Online video platforms are in a crazed race for content. Do you see yourself as part of it?

We look at ourselves as a video destination - make no mistake.

We're a technology company. We're not a publisher. We're not a broadcaster.

We're a platform that gives people the power to share. We want people to keep sharing. If video is the consumption medium of the future, we have to have the ability to curate and help people share more engaging video. That's on the product side.

On the advertising side of the business, we don't want to become a premium video content broadcasting destination and charge for ads the way TV does. That's not who we are.

In the world of online video, vernacular content is deemed to be the next big thing in India. How do you plan to source it? And what type of vernacular content tops your list?

Today Facebook is available in 12 languages. We believe language and local content will drive growth on the internet in India. In our media team, we have people across the length and breadth of India sourcing content and working with publishers of content in regional languages, including Malayalam, Telugu, Marathi, Bengali, Gujarati, Tamil... We're also sourcing news content from all regional publishers and work with around 11 language publishers today. We work with them not just for video but also for static content. For example, we encourage them to write more instant articles on Facebook.

So there'll be a lot of language-based targetting, going forward. Today, I don't think anyone has cracked the local language paradigm on content in India. We're working with studios, publications and news agencies for this content.

Astrology, Bollywood, cricket and divinity (ABCD) - efforts are towards getting content across these four types.

(This interview first appeared in afaqs! Reporter earlier this month)

A Note From the Editor

What's the first thing an Indian from a small town does when he gets his hands on an internet-enabled mobile phone? He gets WhatsApp and Facebook. What's the next thing he does? He discovers video. What kind of video does he watch? Entertainment content. Then, he starts looking for information about a specific subject, a subject that's important to his life at that point in time. Finally, he moves on to using the device to look for a job.

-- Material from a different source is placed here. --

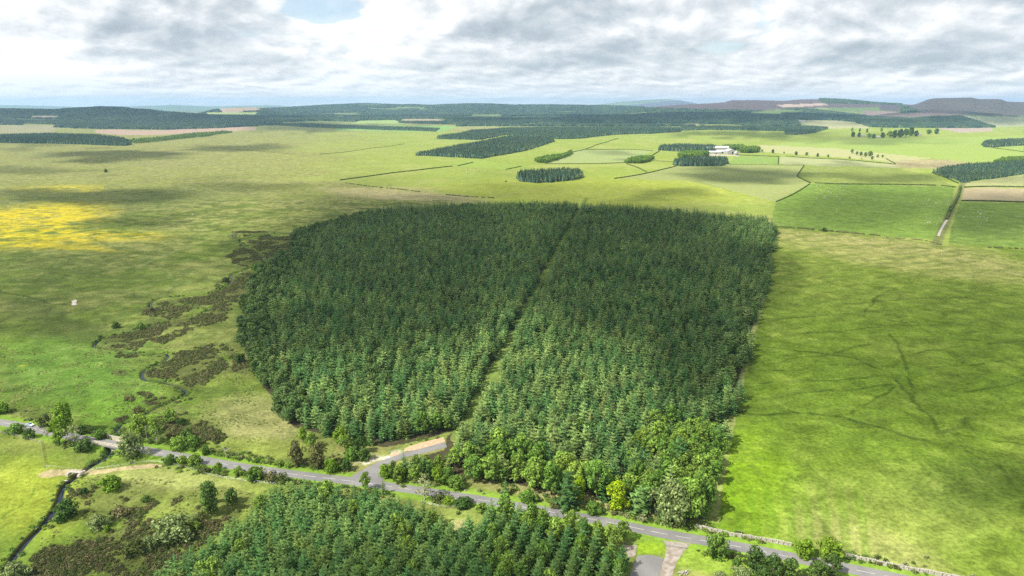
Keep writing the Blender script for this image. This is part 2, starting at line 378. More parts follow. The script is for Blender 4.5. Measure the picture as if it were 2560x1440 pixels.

This behaviour, according to Umang Bedi, managing director, Facebook, India and South Asia, is typical of the average Indian with the power of the internet in his palm. As the head of a giant tech ship in this market, Umang has to know all kinds of consumer behaviour patterns that influence his business.

In this interview, conducted at his colourful office in Mumbai, Umang spoke to me about Facebook's relationship with its clients - brand marketers who spend precious media money on the platform - and agency partners. The latter, in his view, are a bunch of highly stressed out professionals who ought to be empathised with more, by the way.

Another interesting discussion we had was around Facebook video. Umang is not afraid to answer questions that have the word YouTube in them.

While on the subject, I also asked Umang to answer a pertinent question that came up a lot during vdonxt asia, our recently held conference around the business of online video, where his colleague Saurabh Doshi (head, media partnerships, Facebook) spoke about how online video and social media are impacting one another. 'In India, where will the next 100 million consumers of digital video come from?' was the question.

According to Umang, they'll come from tier 2 and 3 towns. Rural India, he clarified, will remain a 4G-enabled feature phone market. They will have high speed data but will not use it for high bandwidth content, goes his prediction.